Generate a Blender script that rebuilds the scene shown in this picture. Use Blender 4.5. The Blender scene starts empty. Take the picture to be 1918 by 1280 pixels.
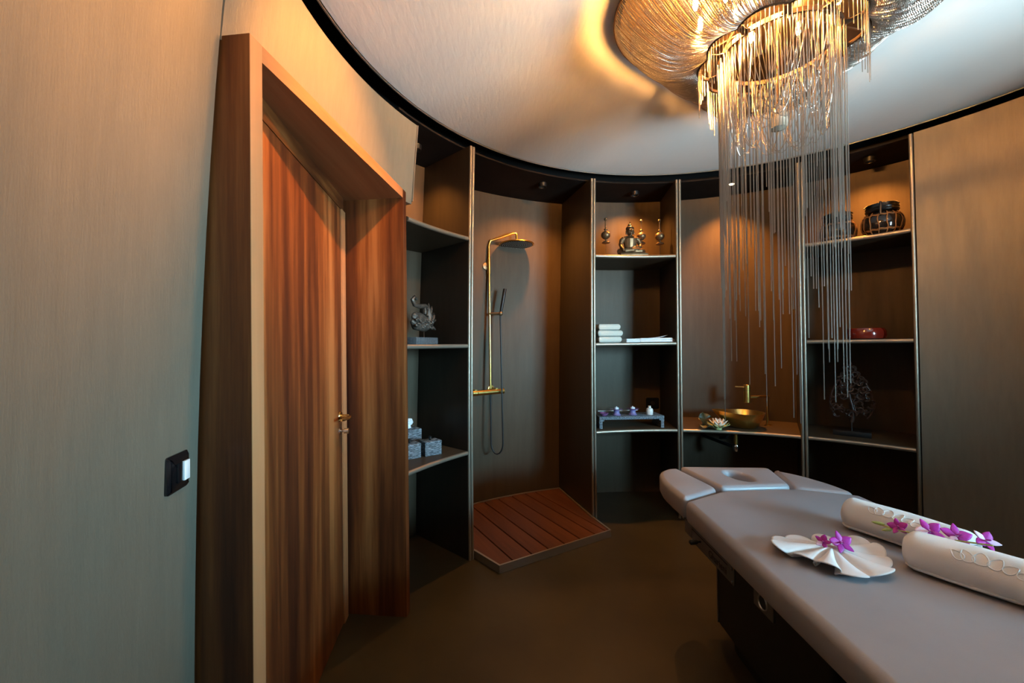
import bpy, bmesh, math, random
from mathutils import Vector, Matrix, Euler

random.seed(7)
S = bpy.context.scene
COL = S.collection
PI = math.pi
cos, sin, rad = math.cos, math.sin, math.radians

# ------------------------------------------------------------------ camera
F_PX, EYE = 765.0, 1.4
roll, pitch = rad(0.70), math.atan(7.5 / F_PX)
cam_d = bpy.data.cameras.new('camera')
cam = bpy.data.objects.new('camera', cam_d)
COL.objects.link(cam)
cam_d.sensor_width = 36.0
cam_d.lens = F_PX / 1918.0 * 36.0
cam_d.clip_start = 0.02
fw = Vector((0, cos(pitch), sin(pitch)))
r0, u0 = Vector((1, 0, 0)), Vector((0, -sin(pitch), cos(pitch)))
rt = r0 * cos(roll) - u0 * sin(roll)
up = r0 * sin(roll) + u0 * cos(roll)
m = Matrix((rt, up, -fw)).transposed().to_4x4()
m.translation = (0, 0, EYE)
cam.matrix_world = m
S.camera = cam

# ------------------------------------------------------------------ light
SKY_STRENGTH, GROUND_STRENGTH = 172.0, 82.0
BULB_STRENGTH = 6500.0
SPOT_POWER = 105.0
WASH_POWER = 235.0
CX, CY = 1.10, 1.43              # centre of the round room
WIN0, WIN1 = -56.0, -27.0         # window, degrees round the room
WZ0, WZ1 = 1.16, 2.25
w = bpy.data.worlds.new('sky')
S.world = w
w.use_nodes = True
bg = w.node_tree.nodes['Background']
# even sky above the horizon, below it an added ground glow to brighten the ceiling
wt = w.node_tree
wc = wt.nodes.new('ShaderNodeTexCoord')
ws = wt.nodes.new('ShaderNodeSeparateXYZ')
wr = wt.nodes.new('ShaderNodeValToRGB')
wa = wt.nodes.new('ShaderNodeMath')
wa.operation = 'MULTIPLY_ADD'
wa.inputs[1].default_value = 0.5
wa.inputs[2].default_value = 0.5
wt.links.new(wc.outputs['Generated'], ws.inputs[0])
wt.links.new(ws.outputs['Z'], wa.inputs[0])
wt.links.new(wa.outputs[0], wr.inputs[0])
e0, e1 = wr.color_ramp.elements
e0.position, e1.position = 0.492, 0.508
k_ = GROUND_STRENGTH / 300.0
e0.color = (0.62 * k_, 0.86 * k_, 0.96 * k_, 1)
k_ = SKY_STRENGTH / 300.0
e1.color = (0.38 * k_, 0.76 * k_, 1.0 * k_, 1)
wt.links.new(wr.outputs[0], bg.inputs[0])
bg.inputs[1].default_value = 300.0
# light portal in the window opening: only guides the sampling of the sky
pl = bpy.data.lights.new('window_portal', 'AREA')
pl.shape = 'RECTANGLE'
pl.size, pl.size_y = 1.2, WZ1 - WZ0 + 0.2
pl.cycles.is_portal = True
po = bpy.data.objects.new('window_portal', pl)
COL.objects.link(po)
wm = rad((WIN0 + WIN1) / 2)
po.location = (CX + 2.16 * cos(wm), CY + 2.16 * sin(wm), (WZ0 + WZ1) / 2)
po.rotation_euler = Vector((-cos(wm), -sin(wm), 0)).to_track_quat('-Z', 'Z').to_euler()

vs = S.view_settings
vs.view_transform = 'Standard'
vs.look = 'None'
vs.exposure = 0.0
vs.gamma = 1.0
vs.use_curve_mapping = False
S.cycles.adaptive_threshold = 0.02
S.cycles.max_bounces = 6
S.cycles.diffuse_bounces = 4
S.cycles.glossy_bounces = 3
S.cycles.transparent_max_bounces = 12
S.cycles.sample_clamp_indirect = 6.0
S.cycles.caustics_reflective = False
S.cycles.caustics_refractive = False

# ------------------------------------------------------------------ materials
MATS = {}


def mat(name, col, rough=0.5, metal=0.0, col2=None, nscale=8.0, stretch=(1, 1, 1), bump=0.0,
        bscale=60.0, bstretch=(1, 1, 1), emit=None, estr=0.0, trans=0.0, spec=0.5, sheen=0.0, coat=0.0,
        ramp=None, rough2=None, detail=5.0):
    mt = bpy.data.materials.new(name)
    mt.use_nodes = True
    nt = mt.node_tree
    b = nt.nodes['Principled BSDF']
    b.inputs['Base Color'].default_value = (*col, 1)
    b.inputs['Roughness'].default_value = rough
    b.inputs['Metallic'].default_value = metal
    b.inputs['Specular IOR Level'].default_value = spec
    b.inputs['Sheen Weight'].default_value = sheen
    b.inputs['Coat Weight'].default_value = coat
    b.inputs['Transmission Weight'].default_value = trans
    if emit:
        b.inputs['Emission Color'].default_value = (*emit, 1)
        b.inputs['Emission Strength'].default_value = estr
    tc = nt.nodes.new('ShaderNodeTexCoord')

    def noise(sc, st, det):
        mp = nt.nodes.new('ShaderNodeMapping')
        mp.inputs['Scale'].default_value = st
        nt.links.new(tc.outputs['Object'], mp.inputs['Vector'])
        n = nt.nodes.new('ShaderNodeTexNoise')
        n.inputs['Scale'].default_value = sc
        n.inputs['Detail'].default_value = det
        n.inputs['Roughness'].default_value = 0.6
        nt.links.new(mp.outputs[0], n.inputs['Vector'])
        return n
    if col2 or ramp:
        n = noise(nscale, stretch, detail)
        cr = nt.nodes.new('ShaderNodeValToRGB')
        if ramp:
            els = cr.color_ramp.elements
            while len(els) < len(ramp):
                els.new(0.5)
            for e, (p, c) in zip(els, ramp):
                e.position = p
                e.color = (*c, 1)
        else:
            cr.color_ramp.elements[0].position = 0.32
            cr.color_ramp.elements[0].color = (*col, 1)
            cr.color_ramp.elements[1].position = 0.68
            cr.color_ramp.elements[1].color = (*col2, 1)
        nt.links.new(n.outputs[0], cr.inputs[0])
        nt.links.new(cr.outputs[0], b.inputs['Base Color'])
        if rough2 is not None:
            mr = nt.nodes.new('ShaderNodeMapRange')
            mr.inputs['To Min'].default_value = rough
            mr.inputs['To Max'].default_value = rough2
            nt.links.new(n.outputs[0], mr.inputs[0])
            nt.links.new(mr.outputs[0], b.inputs['Roughness'])
    if bump:
        n2 = noise(bscale, bstretch, 3.0)
        bp = nt.nodes.new('ShaderNodeBump')
        bp.inputs['Strength'].default_value = bump
        bp.inputs['Distance'].default_value = 0.01
        nt.links.new(n2.outputs[0], bp.inputs['Height'])
        nt.links.new(bp.outputs[0], b.inputs['Normal'])
    MATS[name] = mt
    return mt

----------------

Take every line from the data that contains the word "scene".

• **REPLY**
Generate a Blender script that rebuilds the scene shown in this picture. Use Blender 4.5. The Blender scene starts empty. Take the picture to be 1918 by 1280 pixels.
S = bpy.context.scene